Il segretario generale della Cgil, Maurizio Landini, assente al tavolo con la Cgil rappresentata dal segretario confederale Christian Ferrari, ha sottolineato in una conferenza stampa successiva che per combattere l’inflazione “non bastano i bonus, ma bisogna risolvere i nodi di fondo, con interventi strutturali: con l’aumento dei salari, con la conferma del taglio del cuneo fiscale, aumentando le detrazioni, detassando gli aumenti dei contratti nazionali”. Landini ha aggiunto anche che non c’è “alcuna risposta sulle pensioni e sulla sicurezza siamo di fronte al nulla”. Molto critica anche la Uil. “Quello che oggi ci è stato detto è che su alcune cose intendono prorogare i bonus già esistenti e soprattutto si punta sui redditi medio bassi e voi capite che questo è importante ma noi abbiamo anche tantissime famiglie e lavoratori dipendenti e pensionati che stanno a redditi medi ma che fanno fatica con il caro carburante, il caro energia, il caro libri scolastici e il caro mutui con un aumento generalizzato e le misure che si prospettano non sono misure per noi sufficienti”, ha detto la segretaria confederale, Ivana Veronese. Meno conflittuali Cisl e Ugl che hanno mostrato un’apertura verso le misure del governo.

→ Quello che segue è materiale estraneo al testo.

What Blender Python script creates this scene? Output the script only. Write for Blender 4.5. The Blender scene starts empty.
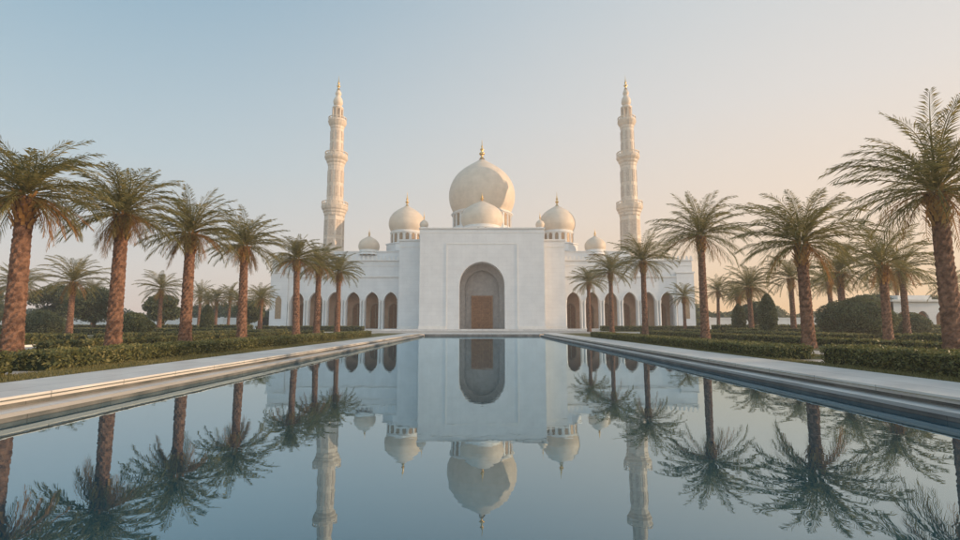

“Consideriamo l’incontro importante, che darà sicuramente frutti se si trasforma in un cammino partecipato, condiviso nella prospettiva di definire una intesa trilaterale: governo, associazioni datoriali, sindacati per contrastare e contenere l’inflazione”, ha detto il segretario generale della Cisl, Luigi Sbarra, chiedendo, però, che il piano sui prezzi calmierati non comprenda solo i beni alimentari ma venga allargato ad altri campi come quello “dell’energia, del carburante, del trasporto areo, del trasporto pubblico locale, delle editoria di problemi legati agli affitti e alla casa”. E anche per il leader della Cisl è “centrale la proroga strutturale del taglio del cuneo contributivo”. Per il segretario generale dell’Ugl, Paolo Capone, “ci stiamo incamminando verso un percorso positivo che riteniamo possa portare risultati positivi per i lavoratori per i pensionati” ma è da “confermare il taglio del cuneo”, ha sottolineato.